DuPont Mansion Bed and Breakfast

Louisville, Kentucky · Est. 1879

In Brief

At the DuPont Mansion Bed and Breakfast in Old Louisville, guests keep smelling cigar smoke in a house where no one smokes. They say it's Alfred du Pont, a gunpowder heir shot through the chest in 1893 by the brothel madam carrying his child.

The Full Story

At the DuPont Mansion Bed and Breakfast in Old Louisville, Kentucky, guests keep waking to the smell of cigar smoke in a house where no one is allowed to light one. The owners run a nonsmoking inn. The smoke comes anyway, late at night, in occupied rooms.

It started before they opened. During a 1998 restoration, a workman looked up and saw a man standing at the bottom of the main staircase, dressed in old-fashioned formal attire. He was fully formed, solid as anyone. There was a bloodstain on his chest, and under it, a bullet hole.

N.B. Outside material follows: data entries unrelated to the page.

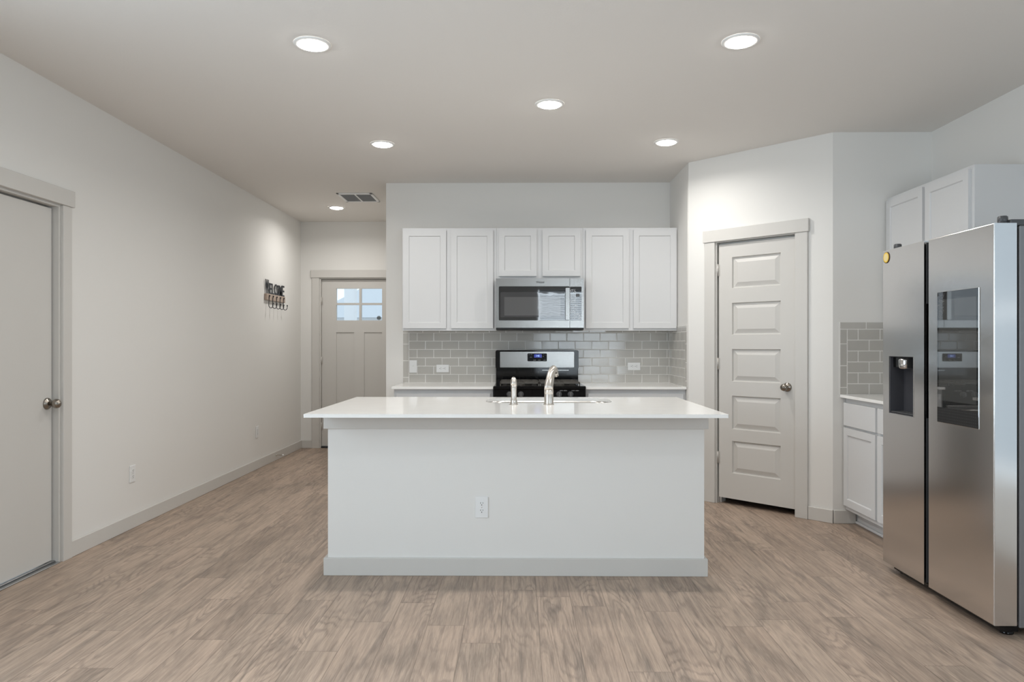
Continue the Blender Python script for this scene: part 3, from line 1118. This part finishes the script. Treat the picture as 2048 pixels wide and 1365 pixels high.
# back riser and backguard
m = MB()
m.box(GX0 + 0.002, GX1 - 0.012, 6.375, KIT_Y - 0.024, 0.905, 1.04, 0.004, 1)
m.build('back_riser', 'black', gr)
bgx0, bgx1 = GX0 - 0.001, GX1 - 0.011
ol = rrect(bgx0, bgx1, 1.034, 1.203, 0.016, 6)
m = MB()
m.prism(ol, 6.335, KIT_Y - 0.024)
bgd = m.build('backguard', 'black', gr)
m = MB()
m.prism(rrect(-0.172, 0.498, 1.047, 1.189, 0.006, 4), 6.3325, 6.336)
stp = m.build('steel_panel', 'steel', bgd)
m = MB()
m.prism(rrect(0.077, 0.252, 1.103, 1.174, 0.006, 4), 6.3300, 6.334)
m.build('clock_panel', 'panelblack', bgd)
m = MB()
m.prism(rrect(0.136, 0.206, 1.136, 1.167, 0.003, 3), 6.3292, 6.3305)
m.build('clock_display', 'blue', bgd)
text_mesh('clock_digits', '1:42', 0.022, 'digit', bgd, Matrix.Translation((0.169, 6.3288, 1.1515)) @ RX90 @ Matrix.Shear('XZ', 4, (0.0, 0.0)), 0.0002, 0.85)
for tx, tz, s in ((0.092, 1.163, 'ON'), (0.112, 1.163, 'OFF'), (0.108, 1.140, 'BAKE'), (0.222, 1.163, '1 2'), (0.240, 1.160, '3'), (0.220, 1.146, '4 5'), (0.236, 1.130, '+'),
                  (0.141, 1.113, 'COOK'), (0.183, 1.113, 'START'), (0.232, 1.113, 'LOCK')):
    text_mesh('button_print', s, 0.0085, 'print', bgd, Matrix.Translation((tx, 6.3296, tz)) @ RX90, 0.0002)
bx('vent_slot', 'steel', bgd, 0.210, 0.452, 6.368, 6.376, 1.0165, 1.0245)
# grates: a left and a right continuous casting with fingers over the burners
for gx0, gx1 in ((GX0 + 0.052, GCX - 0.002), (GCX + 0.002, GX1 - 0.042)):
    m = MB()
    gy0, gy1 = 5.825, 6.33
    zt, b = 0.9400, 0.010
    for yy in (gy0, (gy0 + gy1) / 2 - b / 2, gy1 - b):
        m.box(gx0, gx1, yy, yy + b, zt - 0.014, zt, 0.002, 1)
    for xx in (gx0, gx1 - b):
        m.box(xx, xx + b, gy0, gy1, zt - 0.014, zt, 0.002, 1)
    cx = (gx0 + gx1) / 2
    for cy in (gy0 + 0.128, gy1 - 0.128):
        for dx, dy in ((1, 0), (-1, 0), (0, 1), (0, -1)):
            ex = cx + dx * ((gx1 - gx0) / 2)
            ey = cy + dy * 0.124
            sx, sy = cx + dx * 0.035, cy + dy * 0.035
            m.box(min(sx, ex) - (0.005 if dx == 0 else 0), max(sx, ex) + (0.005 if dx == 0 else 0),
                  min(sy, ey) - (0.005 if dy == 0 else 0), max(sy, ey) + (0.005 if dy == 0 else 0), zt - 0.012, zt, 0.002, 1)
        for dx, dy in ((1, 1), (-1, 1), (1, -1), (-1, -1)):
            m.tube([(cx + dx * 0.045, cy + dy * 0.045, zt - 0.006), (cx + dx * 0.11, cy + dy * 0.11, zt - 0.006)], 0.005, 6)
    for xx in (gx0, gx1 - b):
        for yy in (gy0, gy1 - b):
            m.box(xx, xx + b, yy, yy + b, 0.911, zt - 0.010)
    m.build('grate', 'iron', gr)
for bxx in ((GX0 + 0.052 + GCX) / 2, (GCX + GX1 - 0.042) / 2):
    for byy in (5.953, 6.202):
        m = MB()
        m.lathe([(0.045, 0.911), (0.045, 0.918), (0.036, 0.920), (0.036, 0.926), (0.030, 0.928)], (bxx, byy, 0), 'Z', 24)
        m.build('burner', 'iron', gr)

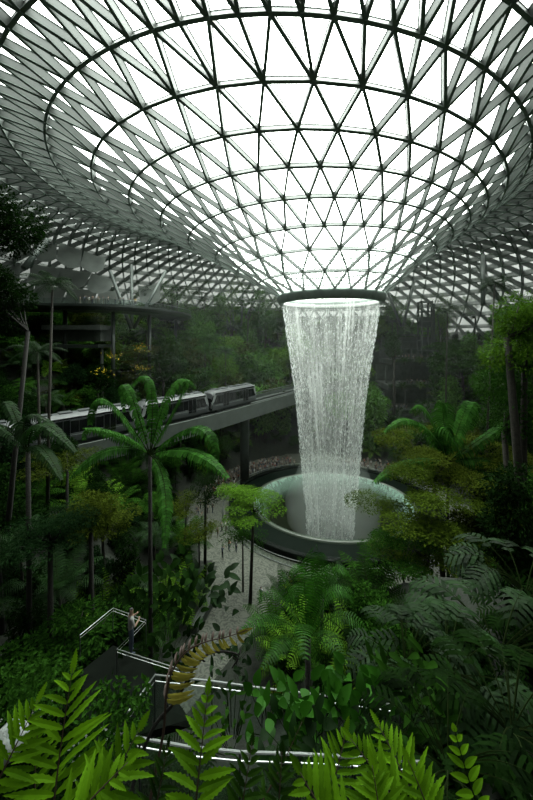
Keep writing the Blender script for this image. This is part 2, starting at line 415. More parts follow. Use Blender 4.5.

The story goes that he is Alfred Victor du Pont, of the Delaware gunpowder dynasty. His brother and he came to Louisville from Delaware to run the family's paper and gunpowder business, and their country estate became the city's Central Park, a block away from the house. The three-story Italianate mansion went up in the late 1870s, all hand-carved marble fireplaces and ten-foot doors. Alfred died on May 16, 1893, around 60 years old. The family said it was apoplexy. The Louisville paper printed that, plus pages of praise.

The Cincinnati Enquirer printed the truth. Alfred had been shot in the chest by Maggie Payne, a madam who ran the most expensive brothel in town and was pregnant with his child. They had quarreled over it. The official version moved the shooting to the porch of the hotel where he lived; the real one happened at her house. A sixty-year-old gunpowder heir, killed by the woman carrying his child, and the family had the influence to bury all of it under a heart attack.

The man on the stairs is the wound that killed him, walking. He turns up in old-fashioned formal dress, descends the main staircase, and disappears at the bottom step, the way the workman saw him. An interior decorator working the restoration felt hot breath blown into her ear on that same staircase, then watched a tall man in formal dress walk down the steps ahead of her and vanish. An unseen hand grabbed her. The breath and the touch get reported almost entirely by women.

"We have had guests who have felt presence," co-owner Gayle Walters Warren told Kentucky public television. "They have smelled cigar smoke that would come late at night in their room. And no one smokes. The story goes that it is indeed Mr. DuPont."

Over in Central Park, on the grass that used to be his front lawn, people report a well-dressed man sitting under the trees in the evening, enjoying a cigar.